Queues & jobs
Hand work to a worker,
and get it back if the worker dies
A queue table in a relational database is a locking convention with extra steps. kevy has two real queues: a list when losing a job is survivable, and a stream with consumer groups when it is not.
Which of the two
Use a list when the job is cheap to redo and the worker is unlikely to die mid-task — sending an email, warming a cache, invalidating a CDN path. BRPOP blocks until there is work, so the worker does not poll.
Use a stream when the job must not be lost. A consumer group hands each message to exactly one worker and remembers that it did. If the worker dies before acknowledging, the message stays in the pending list and another worker can claim it — that is the whole reason streams exist, and it is the difference between a queue and a hope.
How — a list, for work you can redo
# producer
LPUSH jobs:email '{"to":"ada@example.com","tpl":"welcome"}'
# worker — blocks until there is something, up to 30 seconds
BRPOP jobs:email 30
-> 1) "jobs:email"
2) "{\"to\":\"ada@example.com\",\"tpl\":\"welcome\"}"
# a delayed job: the score is when it is due.
# ZPOPMIN.BELOW is kevy's own — it takes only what is actually due,
# and stops at the first job that is not.
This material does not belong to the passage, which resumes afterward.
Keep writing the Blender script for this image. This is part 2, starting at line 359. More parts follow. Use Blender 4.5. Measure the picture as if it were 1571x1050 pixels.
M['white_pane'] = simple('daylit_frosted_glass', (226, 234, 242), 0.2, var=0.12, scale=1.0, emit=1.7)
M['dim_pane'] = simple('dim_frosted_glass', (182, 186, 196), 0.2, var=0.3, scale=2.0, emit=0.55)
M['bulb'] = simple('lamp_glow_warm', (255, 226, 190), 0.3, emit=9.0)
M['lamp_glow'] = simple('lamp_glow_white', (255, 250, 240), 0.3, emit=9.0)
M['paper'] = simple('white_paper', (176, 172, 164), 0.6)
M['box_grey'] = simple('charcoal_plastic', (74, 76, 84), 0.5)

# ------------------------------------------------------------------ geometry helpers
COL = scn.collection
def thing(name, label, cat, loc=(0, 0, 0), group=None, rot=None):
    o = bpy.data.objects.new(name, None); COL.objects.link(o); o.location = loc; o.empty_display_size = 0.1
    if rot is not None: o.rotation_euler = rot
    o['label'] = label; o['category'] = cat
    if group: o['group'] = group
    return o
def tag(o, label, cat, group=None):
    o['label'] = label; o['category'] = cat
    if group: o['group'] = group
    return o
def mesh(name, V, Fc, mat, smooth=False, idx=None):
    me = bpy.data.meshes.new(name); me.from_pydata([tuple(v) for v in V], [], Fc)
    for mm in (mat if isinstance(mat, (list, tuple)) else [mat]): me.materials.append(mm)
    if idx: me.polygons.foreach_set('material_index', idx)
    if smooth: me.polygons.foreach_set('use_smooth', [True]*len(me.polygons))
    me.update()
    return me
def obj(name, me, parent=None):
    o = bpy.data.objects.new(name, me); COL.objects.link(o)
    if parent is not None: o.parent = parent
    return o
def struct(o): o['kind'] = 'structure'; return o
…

ZADD jobs:due 1783875499 '{"id":"j-91"}'
ZPOPMIN.BELOW jobs:due 1783875500
-> 1) the job payload
2) 1783875499
How — a stream, for work you cannot lose
# once, at setup
XGROUP CREATE jobs:pay g1 $ MKSTREAM
# producer
XADD jobs:pay * order 4410 amount 8400
# worker: read, then work, then acknowledge
XREADGROUP GROUP g1 worker-3 COUNT 1 BLOCK 5000 STREAMS jobs:pay >
XACK jobs:pay g1 1783875499458-0
# the worker died before XACK. another one takes over:
XAUTOCLAIM jobs:pay g1 worker-7 60000 0-0
# claims anything idle for more than 60 s
# what is still outstanding, and who has it
XPENDING jobs:pay g1A stream is not free. Trimming with MAXLEN recomputes the stream's weight, which is O(N) in the whole stream — so trim on a schedule, not on every XADD. XREADGROUP's COUNT bounds what you are handed, not what is scanned: the entire undelivered tail is materialised first. And on a multi-shard server, BLPOP across several keys does not honour Redis's strict left-to-right priority — keys on the connection's own shard are served first. All of this is per-command in the reference.